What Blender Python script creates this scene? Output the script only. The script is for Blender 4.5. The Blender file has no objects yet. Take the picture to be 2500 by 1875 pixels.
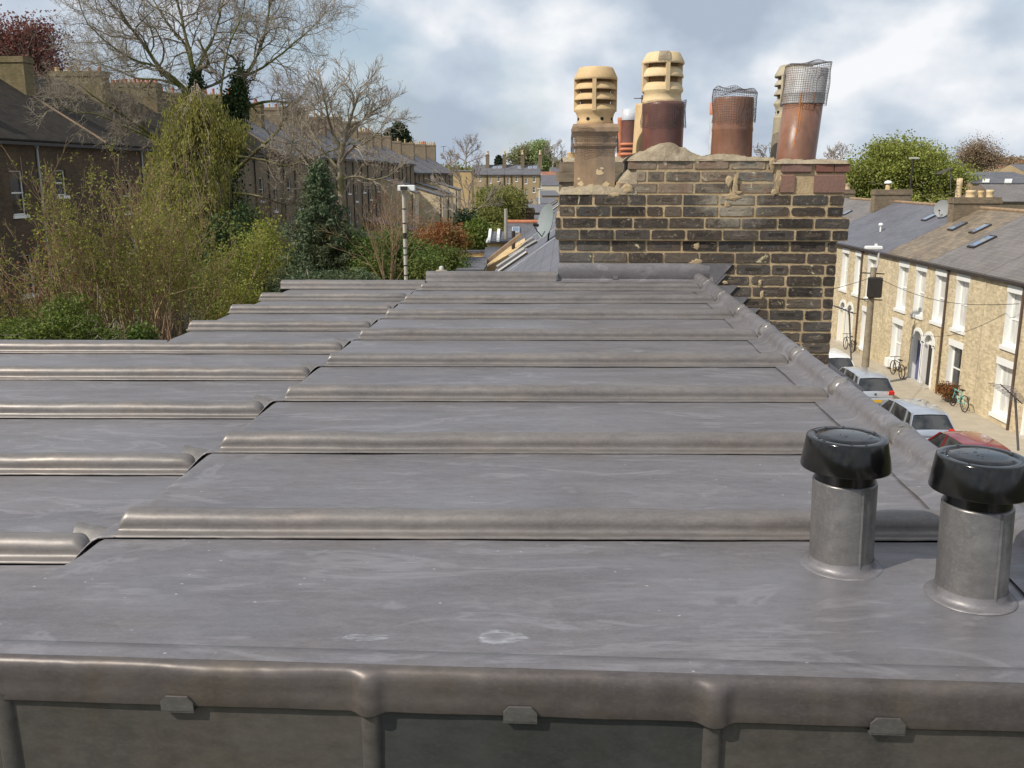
import bpy, math, random
import numpy as np
from mathutils import Vector, Matrix, noise as mnoise

R = math.radians
SC = bpy.context.scene
COL = SC.collection

# ------------------------------------------------------------------ camera
CAMH = 9.6
PITCH = R(12.75)
cam_d = bpy.data.cameras.new("camera")
cam = bpy.data.objects.new("camera", cam_d)
COL.objects.link(cam)
cam.location = (0, 0, CAMH)
cam.rotation_euler = (R(90) - PITCH, 0, 0)
cam_d.sensor_width = 36
cam_d.lens = 36 * 2273 / 2500
cam_d.clip_start = 0.05
cam_d.clip_end = 6000
SC.camera = cam

# ------------------------------------------------------------------ exposure
SC.view_settings.view_transform = 'Standard'
SC.view_settings.look = 'None'
SC.view_settings.exposure = 0.1
SC.view_settings.gamma = 1.0

# ------------------------------------------------------------------ sun
SUN_EL = R(43)
SUN_AZ = math.atan2(-0.86, -0.51)
to_sun = Vector((math.sin(SUN_AZ) * math.cos(SUN_EL), math.cos(SUN_AZ) * math.cos(SUN_EL), math.sin(SUN_EL)))
sd = bpy.data.lights.new("sun", 'SUN')
sd.energy = 4.1
sd.angle = R(0.6)
sd.color = (1.0, 0.93, 0.82)
sun = bpy.data.objects.new("sun", sd)
COL.objects.link(sun)
sun.rotation_euler = to_sun.to_track_quat('Z', 'Y').to_euler()

# ------------------------------------------------------------------ sky: Nishita blue seen between broken clouds
W = bpy.data.worlds.new("World")
SC.world = W
W.use_nodes = True
wt = W.node_tree
wt.nodes.clear()
def WN(t, **k):
    n = wt.nodes.new(t)
    for a, b in k.items(): setattr(n, a, b)
    return n
def WL(a, b): wt.links.new(a, b)
sky = WN('ShaderNodeTexSky', sky_type='NISHITA', sun_disc=False, sun_elevation=SUN_EL, sun_rotation=SUN_AZ)
bg1 = WN('ShaderNodeBackground'); bg1.inputs[1].default_value = 0.11
bg2 = WN('ShaderNodeBackground'); bg2.inputs[1].default_value = 1.0
tc = WN('ShaderNodeTexCoord')
mp = WN('ShaderNodeMapping'); mp.inputs['Scale'].default_value = (1.0, 1.0, 1.5); mp.inputs['Location'].default_value = (3.1, 1.7, 0.9)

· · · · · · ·

> [EXERCISE TASK]
Repeat the full listing above exactly, with no pictures in the copy.

> [WRITTEN RESPONSE]
What Blender Python script creates this scene? Output the script only. The script is for Blender 4.5. The Blender file has no objects yet. Take the picture to be 2500 by 1875 pixels.
import bpy, math, random
import numpy as np
from mathutils import Vector, Matrix, noise as mnoise

R = math.radians
SC = bpy.context.scene
COL = SC.collection

# ------------------------------------------------------------------ camera
CAMH = 9.6
PITCH = R(12.75)
cam_d = bpy.data.cameras.new("camera")
cam = bpy.data.objects.new("camera", cam_d)
COL.objects.link(cam)
cam.location = (0, 0, CAMH)
cam.rotation_euler = (R(90) - PITCH, 0, 0)
cam_d.sensor_width = 36
cam_d.lens = 36 * 2273 / 2500
cam_d.clip_start = 0.05
cam_d.clip_end = 6000
SC.camera = cam

# ------------------------------------------------------------------ exposure
SC.view_settings.view_transform = 'Standard'
SC.view_settings.look = 'None'
SC.view_settings.exposure = 0.1
SC.view_settings.gamma = 1.0

# ------------------------------------------------------------------ sun
SUN_EL = R(43)
SUN_AZ = math.atan2(-0.86, -0.51)
to_sun = Vector((math.sin(SUN_AZ) * math.cos(SUN_EL), math.cos(SUN_AZ) * math.cos(SUN_EL), math.sin(SUN_EL)))
sd = bpy.data.lights.new("sun", 'SUN')
sd.energy = 4.1
sd.angle = R(0.6)
sd.color = (1.0, 0.93, 0.82)
sun = bpy.data.objects.new("sun", sd)
COL.objects.link(sun)
sun.rotation_euler = to_sun.to_track_quat('Z', 'Y').to_euler()

# ------------------------------------------------------------------ sky: Nishita blue seen between broken clouds
W = bpy.data.worlds.new("World")
SC.world = W
W.use_nodes = True
wt = W.node_tree
wt.nodes.clear()
def WN(t, **k):
    n = wt.nodes.new(t)
    for a, b in k.items(): setattr(n, a, b)
    return n
def WL(a, b): wt.links.new(a, b)
sky = WN('ShaderNodeTexSky', sky_type='NISHITA', sun_disc=False, sun_elevation=SUN_EL, sun_rotation=SUN_AZ)
bg1 = WN('ShaderNodeBackground'); bg1.inputs[1].default_value = 0.11
bg2 = WN('ShaderNodeBackground'); bg2.inputs[1].default_value = 1.0
tc = WN('ShaderNodeTexCoord')
mp = WN('ShaderNodeMapping'); mp.inputs['Scale'].default_value = (1.0, 1.0, 1.5); mp.inputs['Location'].default_value = (3.1, 1.7, 0.9)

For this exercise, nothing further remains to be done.